Di samping itu, amar putusan yang dinilai bertentangan seperti ini telah melanggar asas pacta sunt servanda, di mana perjanjian yang telah disepakati harus dipatuhi oleh kedua belah pihak.
Ketidakcocokan Fakta Hukum dan Dugaan Pelanggaran Prosedural
Selain kontradiksi dalam amar putusan, Rullyandi juga menyoroti adanya ketidaksesuaian fakta hukum dan prosedur dalam proses arbitrase. Dia mengungkapkan, proses arbitrase dalam perkara ini tidak dilakukan secara transparan sehingga berpotensi melanggar prinsip keadilan.

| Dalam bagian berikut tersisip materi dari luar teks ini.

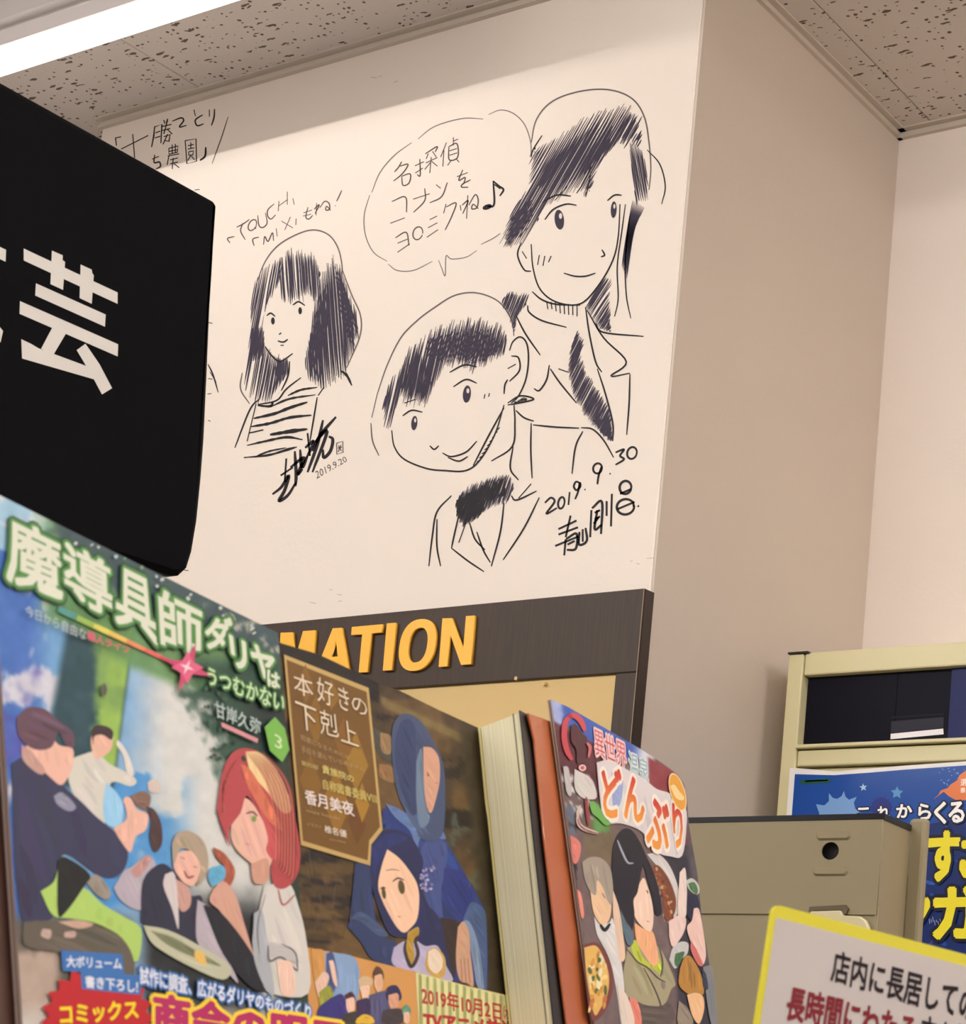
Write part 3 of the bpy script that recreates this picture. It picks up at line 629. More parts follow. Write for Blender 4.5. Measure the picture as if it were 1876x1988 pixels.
for ch, q in (('す', [(1262,695),(1615,690),(1610,1215),(1262,1222)]), ('ご', [(1588,720),(1940,700),(1950,1190),(1592,1200)]), ('い', [(1990,720),(2300,700),(2300,1180),(1990,1190)]), ('マ', [(500,1290),(860,1280),(860,1800),(500,1800)]), ('ン', [(930,1260),(1310,1270),(1300,1790),(930,1790)]), ('ガ', [(1318,1240),(1800,1225),(1830,1800),(1320,1810)])):
    p.text(ch, P5(q), YL, .05, lines=[(.06, NV)])
for k in range(7): p.stroke(P5([(1290+k*18, 1580+rs.uniform(-20, 40)), (1296+k*18, 1640+rs.uniform(-20, 20))]), 1.5, (200, 205, 230))
p.build('poster_print', pos, m_lam)

# ------------------------------------------------------------ steel shelf end in front of the cabinet
m_beige = mat('beige_enamelled_steel', (142, 128, 98), .5, bump=(220, .05, .0006), var=(4, .03, (1, 1, 1)))
SU = Surf((-.616, 1.0, 1.6815), (1, 0, 0), (0, 0, 1))
shelf = thing('shelf_unit', (-.8, 1.2, 0), 'beige steel shelf end with black top edging and a round hole', 'shelf')
hc = SU.st(1612, 1652); rr = .0048
def rrect(cx, cy, w_, h_, n=6):
    r = h_/2; o = []
    for s_, a0 in ((1, -math.pi/2), (-1, math.pi/2)):
        for i in range(n+1): t = a0 + math.pi*i/n; o.append((cx + s_*(w_/2-r) + r*math.cos(t), cy + r*math.sin(t)))
    return o
zs = SU.st(1440, 1775)[1]
hole = [(hc[0]+rr*1.45*math.cos(i*math.pi/10), hc[1]+rr*1.25*math.sin(i*math.pi/10)) for i in range(20)]
slot = [(SU.st(*P5([(x, y)])[0])) for x, y in ((75,1500),(95,1465),(440,1455),(465,1490),(455,1530),(85,1530))]
fill_curve(SU, [[(-.40, zs+.0004), (0, zs+.0004), (0, -.0028), (-.40, -.0028)], hole, ], -.0012, 0, 'upper_panel', m_beige, shelf)
fill_curve(SU, [[(-.40, -1.60), (0, -1.60), (0, zs+.006), (-.40, zs+.006)]], -.0027, -.0013, 'lower_panel', m_beige, shelf)
MB().slab(SU, [(hc[0]+rr*2.2*math.cos(t), hc[1]+rr*2*math.sin(t)) for t in [i*math.pi/6 for i in range(12)]], -.008, -.006).build('hole_backing', m_black, shelf)
for (x, y, ww_) in ((310, 745, .0285), (280, 1108, .0285)):
    a, b = SU.st(*P5([(x, y)])[0]); mb = MB()
    o1, o2 = rrect(a, b, ww_, .0072), rrect(a, b, ww_-.004, .0036)
    mb.prism([tuple(SU.pt(u, v, -.0005)) for u, v in o1], [tuple(SU.pt(u, v, .0016)) for u, v in o2]).build('pressed_rib', m_beige, shelf, smooth=False)
ge = SU.pt(0, 0)
ce = EYE + ray(1768, 1612)*((1.6790-1.5)/ray(1768, 1612)[2])       # the far end of the slanting face
SD = Surf(ge, (ce-ge)*[1, 1, 0]/np.linalg.norm((ce-ge)[:2]), (0, 0, 1))
Lc = np.linalg.norm((ce-ge)[:2])
MB().sbox(SD, .0004, Lc, -1.60, -.0028, -.0012, 0).build('slanted_panel', m_beige, shelf)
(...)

"Salah satu pihak diduga menyembunyikan dokumen yang sangat penting, seperti dokumen penolakan cek kosong, yang dapat memengaruhi jalannya perkara. Tindakan semacam ini menunjukkan kurangnya itikad baik dalam proses arbitrase," ungkap Rullyandi.
Dia juga menggarisbawahi kemungkinan adanya tipu muslihat yang dilakukan oleh salah satu pihak dalam persidangan. Jika terbukti, hal ini menjadi dasar kuat untuk membatalkan putusan sesuai dengan Pasal 70 UU No. 30 Tahun 1999 tentang Arbitrase.

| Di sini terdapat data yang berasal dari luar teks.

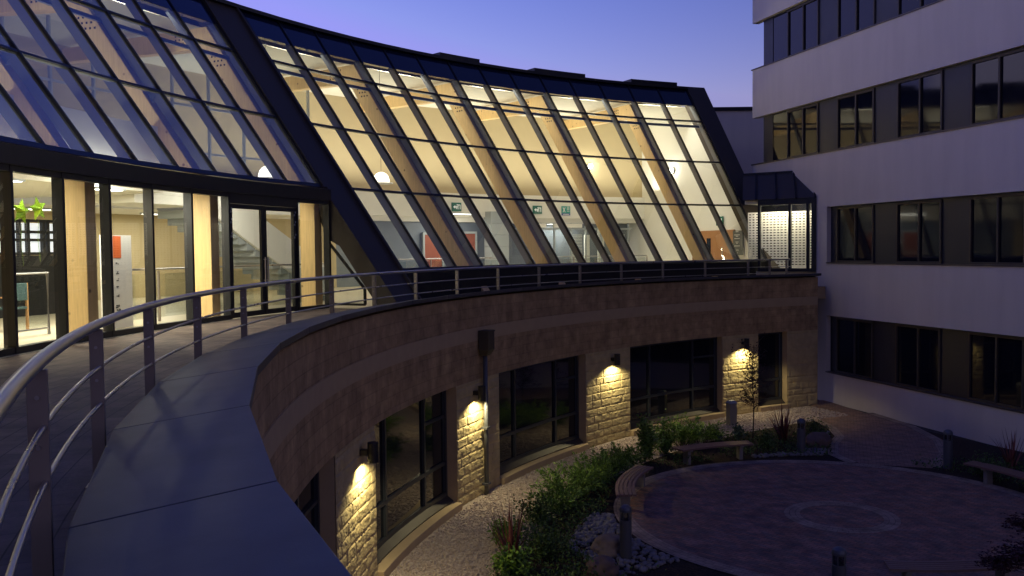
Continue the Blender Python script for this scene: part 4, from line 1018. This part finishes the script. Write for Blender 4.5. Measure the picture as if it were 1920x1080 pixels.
leafy('low_perennial', 6.85, 27.5, .32, .30, 500, .08, m_bluleaf, 'grey-green low plant on the gravel edge, nearer the sapling', 14)
leafy('round_shrub', 9.15, 27.3, .45, .55, 1200, .06, m_dkleaf, 'small round dark shrub behind the red-brown boulder', 15)
leafy('round_shrub', 7.4, 26.2, .5, .4, 900, .06, m_dkleaf, 'low dark shrub at the foot of the sapling', 16)
spiky(-.05, 16.75, 1.2, 34, 'bronze spiky flax rising at the bottom of the bed by the gravel', 1)
spiky(8.15, 27.2, 1.15, 60, 'dark bronze spiky flax between the sapling and the bollard', 2)
spiky(13.0, 23.5, 1.0, 34, 'dark spiky flax against the white building at the right edge', 3)
leafy('round_shrub', 11.9, 22.6, .6, .45, 1000, .06, m_dkleaf, 'low dark shrub behind the bench by the white building', 17)
# sapling
def sapling(x, y, h, lb, seed):
    t = plant('sapling', 'tree', lb, x, y); rnd = random.Random(seed); tr = MB(); cr_ = MB()
    tr.tube([(x, y, 0), (x + .03, y, h * .35), (x - .02, y + .03, h * .7), (x + .02, y, h)], .022, 7, True, .006)
    for k in range(46):
        z = h * rnd.uniform(.28, .98); d = rdir(rnd, 5, 55); L = rnd.uniform(.35, .75); p = Vector((x, y, z)); pts = [p]
        for i in range(4):
            d = (d + Vector((rnd.gauss(0, .25), rnd.gauss(0, .25), rnd.gauss(.05, .2)))).normalized(); p = p + d * L / 4; pts.append(p)
            for j in range(2):
                e = p + rdir(rnd, -20, 60) * rnd.uniform(.08, .2); tr.tube([p, e], .006, 4, False, .003)
                for w in range(2): leaf_q(cr_, e + Vector((rnd.gauss(0, .03), rnd.gauss(0, .03), rnd.gauss(0, .03))), rdir(rnd, -50, 50), rnd.uniform(.04, .08), rnd.uniform(.014, .026), rnd)
        tr.tube(pts, .011, 5, False, .004)
    tr.build('trunk', m_bark, t); cr_.build('crown', m_maple, t)
sapling(7.35, 27.62, 2.75, 'thin twiggy sapling in front of the lamp-lit pier', 5)
def maple(x, y, tips, lb, seed):
    t = plant('maple_shrub', 'shrub', lb, x, y); rnd = random.Random(seed); tr = MB(); cr_ = MB()
    for tx, ty, tz, rr in tips:
        q = Vector((tx, ty, tz)); tr.tube([(x, y, 0), ((x + tx) / 2, (y + ty) / 2, tz * .75), q], .022, 6, False, .004)
        for k in range(260):
            p = q + Vector((rnd.gauss(0, rr), rnd.gauss(0, rr), rnd.gauss(0, rr * .35))); p0 = p
            for j in range(5): leaf_q(cr_, p0, Vector((math.cos(j * 1.1 + k), math.sin(j * 1.1 + k), rnd.uniform(-.4, .2))), rnd.uniform(.04, .075), rnd.uniform(.008, .014), rnd)
    tr.build('trunk', m_bark, t); cr_.build('crown', m_maple, t)
maple(8.9, 14.4, [(8.75, 15.4, 1.05, .16), (9.0, 15.2, 1.15, .2), (8.0, 14.2, .9, .17), (8.4, 14.3, .95, .2), (8.8, 14.0, 1.1, .25), (7.7, 14.25, .8, .13), (9.3, 15.3, 1.1, .2)], 'dark red japanese maple leaning in at the bottom right corner', 4)
# ground cover of the beds
m = MB(); rnd = random.Random(21); k = 0
while k < 13000:
    a = rnd.uniform(140, 196); R = rnd.uniform(18.9, 20.9) if rnd.random() < .85 else rnd.uniform(17.8, 19); p = P(R, a, 0); dx = Vector((p.x - PC[0], p.y - PC[1]))
    th = deg(math.atan2(dx.y, dx.x)) % 360; lim = 5.15 + (1.35 * min(1, max(0, (th - 178) / 22)) if 178 < th < 225 else 0)
    if dx.length < lim: continue
    dn = noise.noise(Vector((p.x * .9, p.y * .9, 3)));
    if dn < -.15 and rnd.random() < .85: continue
    p.z = abs(rnd.gauss(0, .1)) * (1 + max(0, dn) * 1.6) + .02; leaf_q(m, p, rdir(rnd, 0, 70), rnd.uniform(.04, .10), rnd.uniform(.012, .028), rnd); k += 1
k = 0
while k < 5000:
    p = Vector((rnd.uniform(5.8, 9.6), rnd.uniform(25.0, 28.2), 0)) if k < 2500 else Vector((rnd.uniform(10.6, 14.5), rnd.uniform(19, 24.2), 0)); dx = Vector((p.x - PC[0], p.y - PC[1]))
    if dx.length < 5.2 or (k < 2500 and p.x > 8.9 + (p.y - 25) * .25): continue
    if (P(0, 0, 0) - p).xy.length > 20.9: continue
    p.z = abs(rnd.gauss(0, .08)) + .02; leaf_q(m, p, rdir(rnd, 0, 70), rnd.uniform(.04, .09), rnd.uniform(.012, .026), rnd); k += 1
tag(m.build('ground_cover', m_dkleaf, None), 'dark leafy ground cover in the planting beds', 'ground cover', kind='stuff')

Rullyandi juga menjelaskan bahwa proses arbitrase ini mencerminkan kurangnya objektivitas dan profesionalisme. Proses arbitrase yang tidak dilakukan dengan sungguh-sungguh, jujur, dan terbuka dapat mencederai kepercayaan masyarakat terhadap lembaga arbitrase sebagai forum penyelesaian sengketa yang independen.
Implikasi Hukum
Rullyandi pun menegaskan bahwa putusan arbitrase yang cacat hukum seperti ini dapat diajukan pembatalannya ke pengadilan. Dalam hal ini, Pengadilan Negeri Jakarta Pusat memiliki kewenangan penuh untuk menganulir putusan yang tidak memenuhi prinsip keadilan dan kepastian hukum, sesuai dengan yang tertera dalam Pasal 72 UU Arbitrase.
Perlu diketahui juga bahwa sengketa terkait Museum Soeharto memiliki dimensi kepentingan publik yang signifikan.

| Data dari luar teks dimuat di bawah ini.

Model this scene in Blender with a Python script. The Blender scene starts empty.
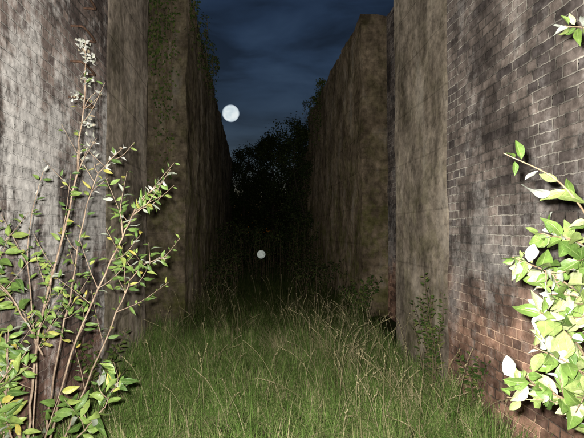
import bpy, math, random
import numpy as np
from mathutils import Vector, noise, Matrix
random.seed(7); rng=np.random.default_rng(7)
scene=bpy.context.scene
R=math.radians

# ---------------------------------------------------------------- helpers
def link(o,parent=None):
    scene.collection.objects.link(o)
    if parent: o.parent=parent
    return o
def empty(name,loc=(0,0,0)):
    e=bpy.data.objects.new(name,None); e.location=(0,0,0); e.empty_display_size=.3
    return link(e)
class MB:
    """mesh builder with uv + material index"""
    def __init__(s): s.v=[];s.f=[];s.m=[];s.uv=[]
    def add(s,verts,faces,mat=0,uvs=None):
        b=len(s.v); s.v.extend(verts)
        for f in faces:
            s.f.append([i+b for i in f]); s.m.append(mat)
            if uvs is None: s.uv.extend([(0,0)]*len(f))
            else: s.uv.extend([uvs[i] for i in f])
    def obj(s,name,mats,smooth=True,parent=None):
        me=bpy.data.meshes.new(name)
        me.from_pydata([tuple(v) for v in s.v],[],s.f)
        uvl=me.uv_layers.new(name='UVMap')
        uvl.data.foreach_set('uv',np.array(s.uv,dtype=np.float32).ravel())
        me.polygons.foreach_set('material_index',np.array(s.m,dtype=np.int32))
        me.polygons.foreach_set('use_smooth',np.array([smooth]*len(s.f)))
        for m in mats: me.materials.append(m)
        me.update()
        return link(bpy.data.objects.new(name,me),parent)

def tube(mb,pts,radii,mat=0,sides=6):
    pts=[Vector(p) for p in pts]; n=len(pts); verts=[];faces=[]
    for i,p in enumerate(pts):
        t=(pts[min(i+1,n-1)]-pts[max(i-1,0)]).normalized()
        a=t.cross(Vector((.3,.9,.2))); 
        if a.length<1e-3: a=t.cross(Vector((1,0,0)))
        a.normalize(); b=t.cross(a)
        for k in range(sides):
            an=2*math.pi*k/sides
            verts.append(p+(a*math.cos(an)+b*math.sin(an))*radii[i])
    for i in range(n-1):
        for k in range(sides):
            k2=(k+1)%sides
            faces.append((i*sides+k,i*sides+k2,(i+1)*sides+k2,(i+1)*sides+k))
    mb.add(verts,faces,mat)

def spline(pts,n=6):
    pts=[Vector(p) for p in pts]; P=[pts[0]*2-pts[1]]+pts+[pts[-1]*2-pts[-2]]
    out=[]
    for i in range(1,len(P)-2):
        for k in range(n):
            t=k/n
            a,b,c,d=P[i-1],P[i],P[i+1],P[i+2]
            out.append(.5*((2*b)+(c-a)*t+(2*a-5*b+4*c-d)*t*t+(3*b-3*c+d-a)*t**3))
    out.append(pts[-1]); return out

def leaf(mb,base,d,up,L,W,mat=0,curl=.25,fold=.25,stations=7,shape=.8,twist=0.0):
    d=Vector(d).normalized(); up=Vector(up)
    s=d.cross(up)
    if s.length<1e-3: s=d.cross(Vector((1,0,.3)))
    s.normalize(); u=s.cross(d).normalized()
    verts=[];uvs=[];faces=[]
    wav=random.uniform(0,6)
    for i in range(stations):
        t=i/(stations-1)
        w=W*.5*math.sin(math.pi*min(1,t**shape))*(1.0 if t>0 else 0)+W*.02
        drop=-curl*L*t*t
        c=Vector(base)+d*(L*t*(1-.15*curl*t))+u*drop
        tw=twist*t
        ss=s*math.cos(tw)+u*math.sin(tw); uu=u*math.cos(tw)-s*math.sin(tw)
        r=math.sin(wav+t*9)*.06*W
        for k,q in ((0,-1),(1,-.5),(2,0),(3,.5),(4,1)):
            verts.append(c+ss*(w*q)+uu*(fold*w*abs(q)**1.3+ (r if abs(q)==1 else 0)))
            uvs.append((t,.5+.5*q))
    for i in range(stations-1):
        for k in range(4):
            a=i*5+k
            faces.append((a,a+1,a+6,a+5))
    mb.add(verts,faces,mat,uvs)
def fleaf(mb,base,d,up,L,W,mat=0):
    """light folded leaf for distant foliage"""
    d=Vector(d).normalized(); s=d.cross(Vector(up))
    if s.length<1e-3: s=Vector((1,0,0))
    s.normalize(); u=s.cross(d); b=Vector(base)
    mb.add([b,b+d*L*.5+s*W*.5+u*W*.15,b+d*L,b+d*L*.5-s*W*.5+u*W*.15],[(0,1,2),(0,2,3)],mat)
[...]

"Penyelesaian sengketa ini harus dilakukan dengan mempertimbangkan keadilan bagi seluruh pihak yang bersengketa, serta menjaga integritas aset nasional yang dikelola oleh Yayasan Purna Bhakti Pertiwi," kata Rullyandi.
Tak hanya itu, Rullyandi menyerukan pentingnya proses hukum yang transparan dan jujur dalam penyelesaian sengketa. Putusan arbitrase yang tidak didasarkan pada fakta hukum dan keadilan hanya akan merugikan para pihak yang bersengketa dan mencederai asas keadilan.
"Saya berharap pengadilan melalui majelis hakim no perkara 531/Pdt.Sus-Arb/2024/PN Jkt.Pst dapat mengambil langkah yang tepat untuk mengoreksi Putusan BANI ini," pungkas dia.